** START OF Information supplied **

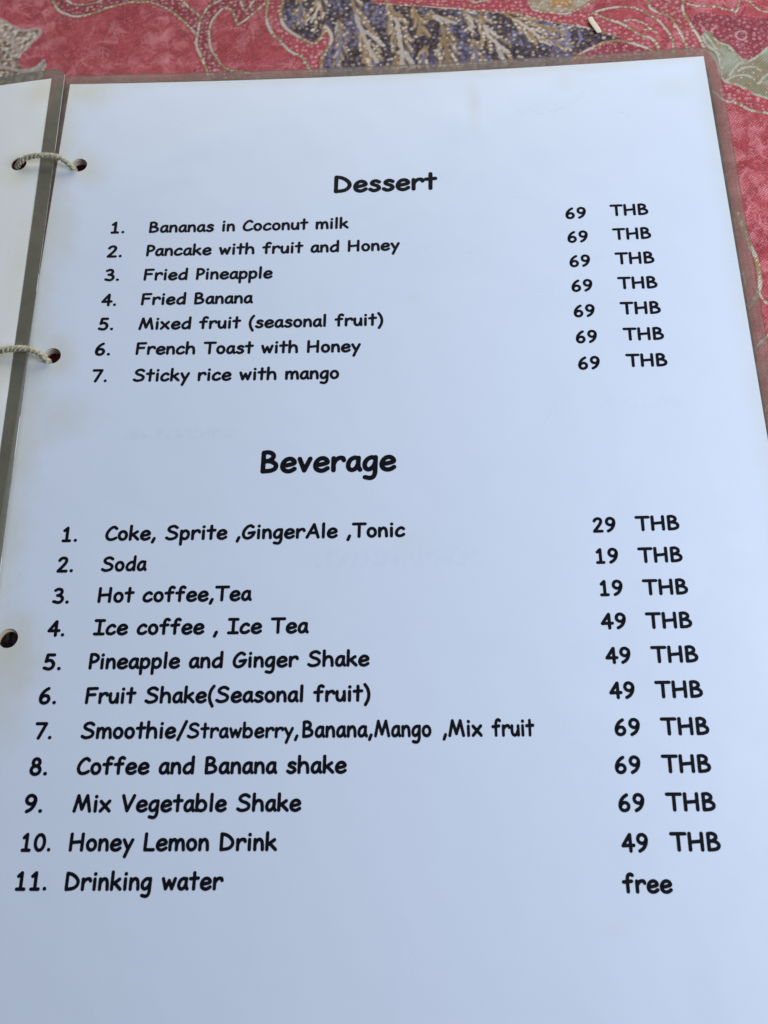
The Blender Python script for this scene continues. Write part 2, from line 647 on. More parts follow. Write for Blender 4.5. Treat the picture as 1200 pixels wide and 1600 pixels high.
def sprig_fill(w, ins, n1, n2, n3):
    f = np.clip(.4 + 2.2 * n1 + 1.2 * n2, 0, 1)[..., None]
    col = GREEN * .82 + f * (MINT - GREEN * .82)
    g = np.clip(n3 * 3.5 + n2 * 3 - .9, 0, 1)[..., None] * .7
    col = col + g * (np.array((.46, .30, .16)) - col)
    blend(w, ins * .93, col)


def patch_fill(w, ins, n1, n2, n3):
    blend(w, ins * .7, DARK * (1 + .3 * n2[..., None]))


def bloom_fill(w, ins, n1, n2, n3):
    f = np.clip(.5 + 1.8 * n2, 0, 1)[..., None]
    blend(w, ins * .95, np.array((.46, .36, .20)) + f * (np.array((.55, .50, .34)) - np.array((.46, .36, .20))))


def band_fill(col):
    def fn(w, ins, n1, n2, n3):
        blend(w, ins * .75, np.asarray(col) * (1 + .25 * n2[..., None]))
    return fn


def motif(off, seed):
    """one repeat of the batik drawing"""
    # beaded bands between the vines
    b1 = [(82, 0), (90, 12), (108, 21), (123, 23), (145, 18), (167, 11), (200, 3), (235, 2), (262, 12), (275, 20), (295, 38), (305, 50),
          (308, 38), (312, 22), (297, 10), (285, 0), (262, -14), (165, -6), (123, 5), (107, 0), (98, -14)]
    b2 = [(305, 50), (306, 67), (312, 83), (322, 107), (330, 130), (380, 130), (368, 108), (355, 105), (345, 97), (335, 83), (328, 70),
          (326, 55), (327, 38), (333, 25), (348, 10), (362, 15), (368, 28), (371, 37), (385, 28), (402, 15), (416, 2), (421, -14), (330, -14), (318, 17), (312, 26)]
    b3 = [(421, -10), (417, 17), (419, 37), (425, 50), (438, 63), (453, 78), (467, 85), (475, 92), (483, 110), (490, 140), (506, 130),
          (502, 93), (508, 78), (517, 62), (517, 50), (507, 39), (505, 50), (498, 60), (488, 66), (470, 58), (453, 48), (442, 37), (438, 18), (442, -10)]
    b4 = [(585, 2), (657, 7), (740, 15), (803, 19), (862, 30), (918, 39), (968, 55), (1010, 73), (1030, 78), (1018, 58), (987, 43), (952, 27), (925, 18), (903, 10),
          (887, 16), (862, 15), (837, 13), (827, 3), (820, -20), (585, -20)]
    b5 = [(1012, -20), (1018, 12), (1048, 25), (1068, 58), (1075, 90), (1101, 90), (1093, 57), (1076, 29), (1068, 15), (1067, -20)]
    b6 = [(905, 86), (925, 73), (947, 64), (970, 62), (993, 68), (1010, 74), (1020, 82), (1000, 110), (900, 120)]
    b7 = [(1126, 121), (1148, 134), (1180, 149), (1200, 155), (1290, 190), (1290, 205), (1200, 178), (1171, 171), (1147, 158), (1128, 156)]
    for b, c in ((b1, np.array((.30, .045, .050))), (b2, np.array((.30, .05, .050))), (b3, RED * .9), (b4, CRIM * 1.05), (b5, np.array((.44, .075, .070))), (b6, DARK * 1.2), (b7, CRIM)):
        fill(b, off, band_fill(c))
        scatter(b, off, 8.2 * PXM, 2.2 * PXM, [PINK, PINK * 1.1, np.array((.74, .45, .42))], seed + len(b))
    fill(PATCH, off, patch_fill)
    scatter(PATCH, off, 8.4 * PXM, 2.2 * PXM, [PINK * .75, PINK * .85, PINK * .6], seed + 3)
    fill(BLOOM, off, bloom_fill)
    fill([(858, -20), (862, 5), (880, 8), (895, 3), (900, -20)], off, band_fill(OCHRE))
    fill(FLOWER, off, flower_fill)
    fill(SPRIG, off, sprig_fill)
    fill(LEAF, off, leaf_fill)
    # dark outline of the leaf, dots in it
    line(np.array(catmull(C(LEAF, off), 4, True)), 3 * PXM, NAVY * .9, .6)
    scatter(LEAF, off, 10.5 * PXM, 2.3 * PXM, [CREAM * .9, CREAM * .8, TAN, VIOL * 2.2], seed + 4)
    # feathered fronds
    fern([(498, -12), (500, 4), (494, 20), (486, 34)], off, seed + 10, 26, 13, 5)
    fern([(546, -14), (552, 4), (558, 30), (568, 52), (581, 80), (588, 92)], off, seed + 11, 34, 15, 7)
    fern([(604, -2), (612, 10), (620, 34), (623, 52), (627, 76), (628, 100)], off, seed + 12, 30, 14, 7)
    fern([(645, 8), (650, 20), (656, 38), (659, 52)], off, seed + 13, 20, 12, 6, main=TAN)
    fern([(663, 27), (678, 23), (695, 30), (712, 36)], off, seed + 14, 16, 13, 6)
    fern([(690, 40), (694, 58), (698, 82), (700, 100)], off, seed + 15, 34, 13, 7, main=TAN)
    fern([(722, 14), (730, 22), (738, 36), (734, 48)], off, seed + 16, 18, 12, 5)
    fern([(748, 22), (755, 34), (764, 56), (778, 69), (796, 82)], off, seed + 17, 30, 14, 6)
    fern([(786, 18), (800, 26), (814, 34), (836, 50), (846, 62)], off, seed + 18, 26, 13, 6)
    fern([(826, 28), (845, 36), (866, 44), (884, 46)], off, seed + 19, 18, 12, 5, main=TAN)
    fern([(842, 60), (858, 60), (876, 64), (896, 70)], off, seed + 20, 18, 12, 5, main=VIOL * 2)
    fern([(466, -10), (470, 8), (468, 26), (474, 42)], off, seed + 21, 16, 13, 5, main=VIOL * 2)
    fern([(528, 30), (532, 52), (530, 78), (526, 96)], off, seed + 22, 16, 13, 5, main=VIOL * 2.2)
    fern([(664, 70), (662, 86), (660, 100)], off, seed + 23, 16, 12, 5, main=VIOL * 2)
    fern([(738, 62), (742, 78), (746, 96)], off, seed + 24, 16, 12, 5, main=VIOL * 2)
    barb([(905, 44), (908, 56), (904, 66)], off, 4.5, VIOL * 2.1, False)
    barb([(885, 40), (888, 54), (884, 66)], off, 4.5, VIOL * 2.0, False)
    # pale ragged petals and their veins
    for P in ([(0, 26), (20, 38), (33, 44), (58, 41), (61, 49), (54, 60)], [(6, 58), (20, 66), (30, 80)], [(26, 60), (40, 55), (52, 58), (40, 72)],
              [(10, 78), (22, 86), (30, 84)], [(-4, 100), (14, 104), (34, 108), (58, 102), (68, 92)], [(0, 50), (12, 48), (18, 60)], [(34, 112), (52, 108), (70, 100)]):
        line(np.array(catmull(C(P, off), 5)), 5 * PXM, np.array((.60, .55, .46)), .75, rough=.0005)
    for P in ([(1098, 56), (1104, 66), (1112, 74), (1124, 84)], [(1128, 122), (1137, 129), (1150, 132), (1164, 138)],
              [(1135, 126), (1148, 119), (1164, 117), (1176, 121)], [(1154, 110), (1166, 104), (1180, 103), (1190, 109)],
              [(1117, 56), (1124, 64), (1138, 68), (1146, 76)], [(1170, 94), (1186, 84), (1200, 72)], [(1127, 120), (1123, 106), (1124, 92)],
              [(1140, 118), (1148, 106), (1158, 96)], [(1102, 50), (1108, 58), (1120, 74)], [(1176, 146), (1190, 151), (1206, 155)], [(1186, 130), (1196, 118), (1206, 112)]):
        line(np.array(catmull(C(P, off), 6)), 3.4 * PXM, np.array((.70, .70, .54)), .75, rough=.0005)
    scatter(SPRIG, off, 10 * PXM, 1.3 * PXM, [CREAM * .95, np.array((.55, .33, .18)), MINT], seed + 6)
    scatter(BLOOM, off, 7 * PXM, 1.6 * PXM, [CREAM, OCHRE, CREAM * .9], seed + 8)
    th = np.linspace(0.3, 5.9, 22)
    ring = [(1160 + 8.5 * math.cos(t), 51 + 7 * math.sin(t)) for t in th]
    line(C(ring, off), 2.8 * PXM, np.array((.72, .48, .46)), .9)
    line(C([(1104, 46), (1099, 40), (1096, 37)], off), 3 * PXM, PINK * .9, .8)
    line(C([(1112, 46), (1117, 40), (1121, 37)], off), 3 * PXM, PINK * .9, .8)
    # vines
    V = [([(76, -14), (82, 0), (90, 12), (108, 21), (123, 23), (145, 18), (167, 11), (200, 3), (235, 2), (262, 12), (275, 20), (295, 38), (305, 50),
           (306, 67), (312, 83), (322, 107), (332, 140)], 4.6),
         ([(98, -14), (107, 0), (123, 5), (150, 2), (168, -8)], 4.0),
         ([(268, -16), (285, 0), (297, 10), (311, 22), (309, 38), (306, 52)], 4.2),
         ([(312, 26), (318, 17), (325, 7), (337, 1), (360, -10)], 4.2),
         ([(371, 37), (368, 28), (362, 15), (355, 10), (348, 10), (333, 25), (327, 38), (326, 55), (328, 70), (335, 83), (345, 97), (355, 105),
           (368, 108), (390, 112), (420, 130)], 4.4),
         ([(370, 37), (385, 28), (402, 15), (416, 2), (424, -14)], 4.4),
         ([(376, 0), (379, 9), (383, 15), (393, 5), (402, -8)], 3.4),
         ([(421, -14), (420, 0), (416, 17), (418, 37), (425, 50), (438, 63), (453, 78), (467, 85), (475, 92), (484, 110), (492, 140)], 5.0),
         ([(444, -40), (442, 0), (438, 18), (442, 37), (453, 48), (470, 58), (488, 66), (498, 60), (505, 50), (507, 39), (516, 50), (517, 62),
           (508, 78), (502, 93), (503, 130)], 6.2),
         ([(585, 1), (657, 7), (740, 15), (803, 19), (862, 30), (918, 39), (968, 55)], 2.6),
         ([(726, -12), (740, 2), (760, -2), (800, -10)], 3.6),
         ([(826, -10), (828, 3), (837, 12), (862, 15), (887, 16), (905, 9), (930, -4)], 3.2),
         ([(925, 18), (937, 12), (960, 8), (983, 8), (1000, 13), (1013, 20), (1027, 28), (1040, 42), (1050, 58), (1053, 77), (1054, 110)], 4.2),
         ([(930, 17), (952, 27), (970, 33), (987, 43), (1003, 53), (1018, 58), (1027, 70), (1032, 90)], 4.6),
         ([(975, 30), (990, 28), (1005, 33), (1020, 46)], 3.0), ([(1006, 44), (1018, 44), (1028, 50)], 3.0),
         ([(890, 96), (905, 83), (925, 72), (947, 63), (970, 61), (993, 67), (1010, 73), (1022, 80)], 4.4),
         ([(1008, -14), (1012, 0), (1018, 12), (1035, 20), (1048, 25), (1058, 40), (1068, 58), (1073, 77), (1076, 110)], 4.2),
         ([(1066, -14), (1067, 0), (1068, 15), (1076, 29), (1085, 44), (1093, 57), (1102, 77)], 4.6),
         ([(1068, 2), (1088, 7), (1115, 7), (1136, 11), (1150, 15), (1155, 5), (1158, -12)], 3.4),
         ([(1164, -6), (1181, 7), (1191, 13), (1206, 15), (1240, 12)], 3.4),
         ([(1100, 130), (1133, 157), (1147, 158), (1157, 164), (1171, 171), (1187, 175), (1206, 179), (1280, 205)], 4.0),
         ([(1150, 330), (1172, 380), (1183, 402), (1188, 425), (1188, 448), (1178, 470), (1150, 500)], 6.5),
         ([(1184, 452), (1192, 464), (1201, 474), (1230, 492)], 3.6),
         ([(1120, 640), (1170, 560), (1196, 528), (1240, 500)], 4.0),
         ([(1150, 700), (1185, 655), (1215, 620), (1250, 600)], 4.0),
         ([(1110, 560), (1150, 470), (1165, 440), (1150, 400)], 3.6)]
    for pts, w in V:
        vine(pts, off, w)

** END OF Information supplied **

# Exercise goal
Copy nothing but the lines from the top of the data down to the line containing "blend(w, ins * .7, DARK", and leave the pictures out.

# Final result
The Blender Python script for this scene continues. Write part 2, from line 647 on. More parts follow. Write for Blender 4.5. Treat the picture as 1200 pixels wide and 1600 pixels high.
def sprig_fill(w, ins, n1, n2, n3):
    f = np.clip(.4 + 2.2 * n1 + 1.2 * n2, 0, 1)[..., None]
    col = GREEN * .82 + f * (MINT - GREEN * .82)
    g = np.clip(n3 * 3.5 + n2 * 3 - .9, 0, 1)[..., None] * .7
    col = col + g * (np.array((.46, .30, .16)) - col)
    blend(w, ins * .93, col)


def patch_fill(w, ins, n1, n2, n3):
    blend(w, ins * .7, DARK * (1 + .3 * n2[..., None]))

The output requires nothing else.